Exercise instructions
Leave out the pictures and set down exactly the lines from the start of the listing through the one with "RNG = np.random.default_rng(11)", both included.

★ ★ ★ ★ ★

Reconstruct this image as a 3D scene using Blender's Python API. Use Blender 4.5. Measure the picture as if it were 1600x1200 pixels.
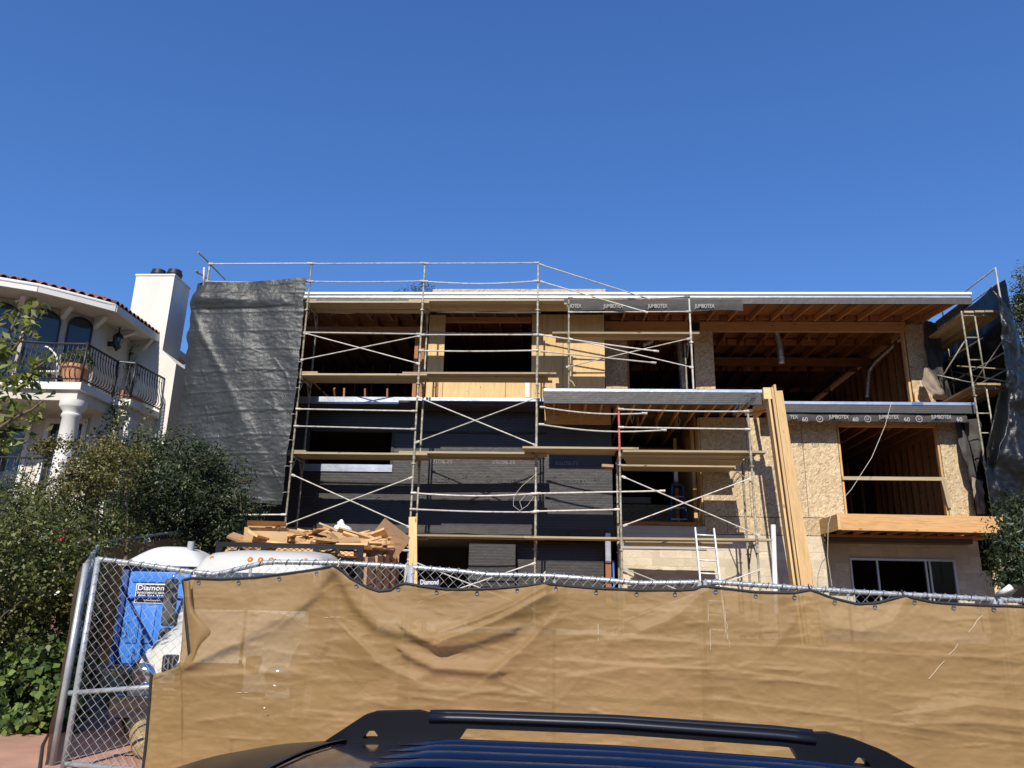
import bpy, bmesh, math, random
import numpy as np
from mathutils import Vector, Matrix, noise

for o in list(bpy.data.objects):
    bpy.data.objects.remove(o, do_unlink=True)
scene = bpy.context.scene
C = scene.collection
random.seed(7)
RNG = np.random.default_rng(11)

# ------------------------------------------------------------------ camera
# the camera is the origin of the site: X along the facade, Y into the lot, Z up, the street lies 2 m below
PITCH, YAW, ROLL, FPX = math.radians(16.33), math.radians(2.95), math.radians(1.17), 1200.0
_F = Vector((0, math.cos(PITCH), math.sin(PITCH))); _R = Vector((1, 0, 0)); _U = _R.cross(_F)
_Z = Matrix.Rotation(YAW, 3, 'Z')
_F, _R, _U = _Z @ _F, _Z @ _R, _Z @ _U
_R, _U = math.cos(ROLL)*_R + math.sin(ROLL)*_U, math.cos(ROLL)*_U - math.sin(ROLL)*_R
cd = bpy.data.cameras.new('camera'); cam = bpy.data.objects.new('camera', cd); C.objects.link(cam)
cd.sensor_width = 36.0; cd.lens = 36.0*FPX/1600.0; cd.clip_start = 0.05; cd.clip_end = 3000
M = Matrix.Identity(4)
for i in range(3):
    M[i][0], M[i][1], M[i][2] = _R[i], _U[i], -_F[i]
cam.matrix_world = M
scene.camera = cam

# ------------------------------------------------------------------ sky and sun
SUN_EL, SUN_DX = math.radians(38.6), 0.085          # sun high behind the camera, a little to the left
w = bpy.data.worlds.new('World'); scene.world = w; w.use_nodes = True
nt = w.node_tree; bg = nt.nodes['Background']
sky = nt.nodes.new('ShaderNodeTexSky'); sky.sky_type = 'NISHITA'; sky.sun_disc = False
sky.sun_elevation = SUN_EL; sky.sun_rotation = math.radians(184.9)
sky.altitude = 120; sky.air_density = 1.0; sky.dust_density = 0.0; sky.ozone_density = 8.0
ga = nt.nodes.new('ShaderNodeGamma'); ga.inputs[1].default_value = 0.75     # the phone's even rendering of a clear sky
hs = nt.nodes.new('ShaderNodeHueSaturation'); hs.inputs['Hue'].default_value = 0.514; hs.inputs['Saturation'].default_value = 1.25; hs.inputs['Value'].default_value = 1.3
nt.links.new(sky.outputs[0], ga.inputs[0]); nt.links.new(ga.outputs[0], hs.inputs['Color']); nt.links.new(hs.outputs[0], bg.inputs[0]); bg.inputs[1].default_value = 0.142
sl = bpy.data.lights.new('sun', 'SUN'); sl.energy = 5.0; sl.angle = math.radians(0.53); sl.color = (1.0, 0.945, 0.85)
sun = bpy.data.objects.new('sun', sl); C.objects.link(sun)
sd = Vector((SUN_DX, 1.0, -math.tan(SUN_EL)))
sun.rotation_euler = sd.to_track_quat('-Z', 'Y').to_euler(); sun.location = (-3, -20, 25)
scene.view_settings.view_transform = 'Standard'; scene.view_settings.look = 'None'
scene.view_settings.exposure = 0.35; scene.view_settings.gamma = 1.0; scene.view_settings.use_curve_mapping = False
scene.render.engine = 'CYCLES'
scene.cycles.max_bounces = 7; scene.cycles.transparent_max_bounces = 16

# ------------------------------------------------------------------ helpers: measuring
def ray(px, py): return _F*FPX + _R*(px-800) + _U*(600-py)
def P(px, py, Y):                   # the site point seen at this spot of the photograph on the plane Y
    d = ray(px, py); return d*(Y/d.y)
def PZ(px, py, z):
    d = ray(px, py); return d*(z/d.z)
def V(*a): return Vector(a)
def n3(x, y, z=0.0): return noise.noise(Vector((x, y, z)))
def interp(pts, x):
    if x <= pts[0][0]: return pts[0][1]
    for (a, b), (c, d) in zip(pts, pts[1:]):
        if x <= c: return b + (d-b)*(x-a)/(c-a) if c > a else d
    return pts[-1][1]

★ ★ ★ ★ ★

Solution to this problem
Reconstruct this image as a 3D scene using Blender's Python API. Use Blender 4.5. Measure the picture as if it were 1600x1200 pixels.
import bpy, bmesh, math, random
import numpy as np
from mathutils import Vector, Matrix, noise

for o in list(bpy.data.objects):
    bpy.data.objects.remove(o, do_unlink=True)
scene = bpy.context.scene
C = scene.collection
random.seed(7)
RNG = np.random.default_rng(11)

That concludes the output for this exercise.